A compressed 5-day version of Design Thinking that condenses all five stages into a structured week-long process. Documented in "Sprint" (2016).

Why it's relevant

Design Sprints make Design Thinking accessible to organisations without long research cycles. The framework is directly applicable to product teams of any size.

Double Diamond (British Design Council, 2005)

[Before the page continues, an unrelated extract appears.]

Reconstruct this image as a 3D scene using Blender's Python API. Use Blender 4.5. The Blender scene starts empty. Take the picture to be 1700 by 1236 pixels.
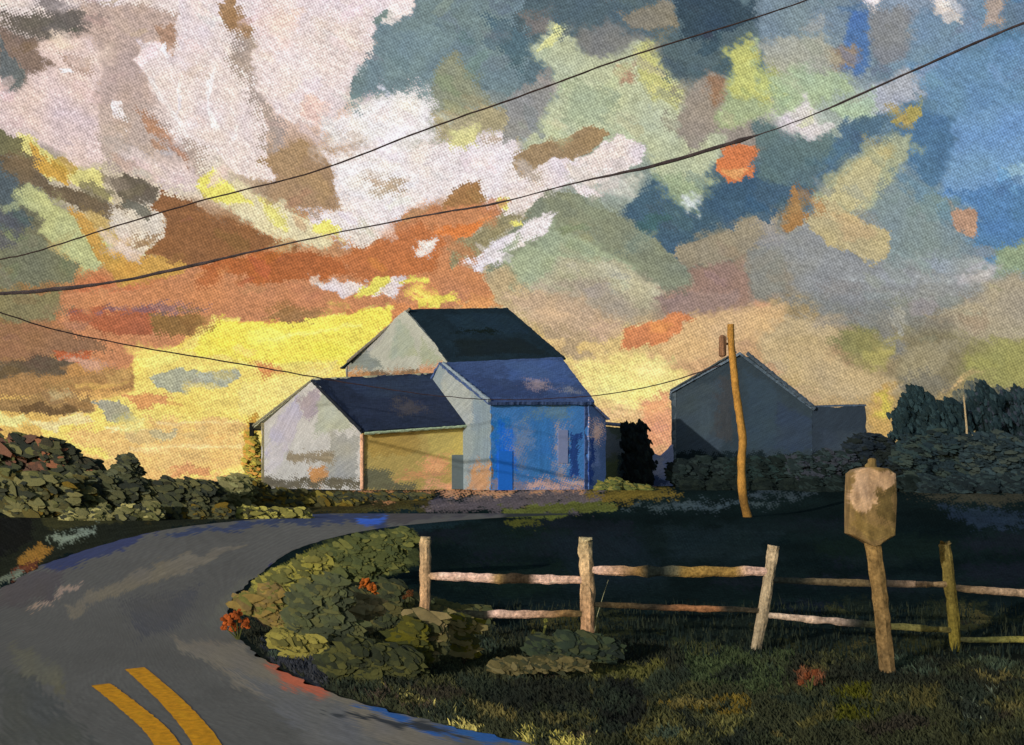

A complementary framework to Design Thinking: Discover → Define → Develop → Deliver. Two "diamonds" represent divergent-convergent thinking at the problem and solution phases.

Why it's relevant

Often used alongside Design Thinking to communicate the process to non-designers. The two frameworks are compatible and mutually reinforcing.

Real-World Examples

IDEO (Shopping Cart Redesign)

The classic case study: IDEO redesigned the shopping cart using Design Thinking in 5 days — conducting field research, running rapid ideation, building and testing multiple prototypes, and presenting a radically improved design. Demonstrated the full process in a single, observable project.

IBM Design Thinking

IBM scaled Design Thinking across 350,000 employees using their Enterprise Design Thinking framework. Resulted in measurable improvements in product development speed and customer satisfaction scores.

Airbnb (Photography pivot)

Early Airbnb was struggling with low bookings. Founders visited hosts, discovered the problem through empathy: photos were terrible. Hired a photographer for one week. Revenue doubled. A pure Design Thinking insight — the real problem was not what the analytics suggested.